(meteorobs) a preprint from a meteor survey

metpaper at Safe-mail.net metpaper at Safe-mail.net
Thu Oct 27 04:56:47 EDT 2011


http://arxiv.org/abs/1110.5882

For those not wanting to dig into the depths of the paper itself, the abstract more or less sums up everything about the survey.

Note that not many "negative results" are published in astronomy nowadays, probably because they're confused with "unsuccessful".

But a targetted search for a phenomenon which outlines its reasons in a way where others can assess whether it was a practical way to test for that phenomenon was conducted.  Then if the arguments are valid on the general principles, here that if you search in such and such a way amongst surveyed optical meteors observed in a way liable to detect the population you are interested in, you can perform your test.  The test here was to see if any interstellar meteors of a certain scalesize where seen when a large enough number of optical observations were made liable to detect them, using hyperbolic meteors as the target result / filter.  The conclusion here was that none were so detected, and that's a meaningful piece of information worth noting, I think, rather than an "unsuccessful" search.  It does tell us things.

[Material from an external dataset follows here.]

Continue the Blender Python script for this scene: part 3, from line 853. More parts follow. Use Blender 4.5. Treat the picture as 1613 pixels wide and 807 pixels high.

Anyway, just a bit sideways: sometimes the impression is given, although not stated firmly, that interstellar meteors are always hyperbolic, or kind of similarly always signficantly faster in [geocentric] velocity than around 70 km/s (the latter's an upper limit to do with the nature of the Solar System and "head on" meteor orbits).  They can likely be any speed they wish when they burn up in our atmosphere.  But for any that are significantly greater in speed / in hyperbolic orbits the only mechanism that fits is for them to be extrasolar, ie interstellar, as the Sun is moving through the local interstellar medium faster than its attendant planets are orbiting it (about 20 km/s above the local average as far as I can tell, but I haven't looked too deeply at that, and any particular nearby stars, especially Halo ones, do not necessarily have to be sharing the Sun's direction of motion).  The full paper above likely gives more information on that sort of thing.  I'm a bit rusty on this sort of thing, but I think mm sized meteoroids would've meant sourced from another stellar system, because basic background interstellar grains are micron or much less size (don't take my word for it, look it up), and those have been reported as being detected in the past by radar surveys (though quick scanning the papers online at the moment I can't find either the AMOR or CMOR papers quoting specific sizes for their 'interstellar' meteroid detections).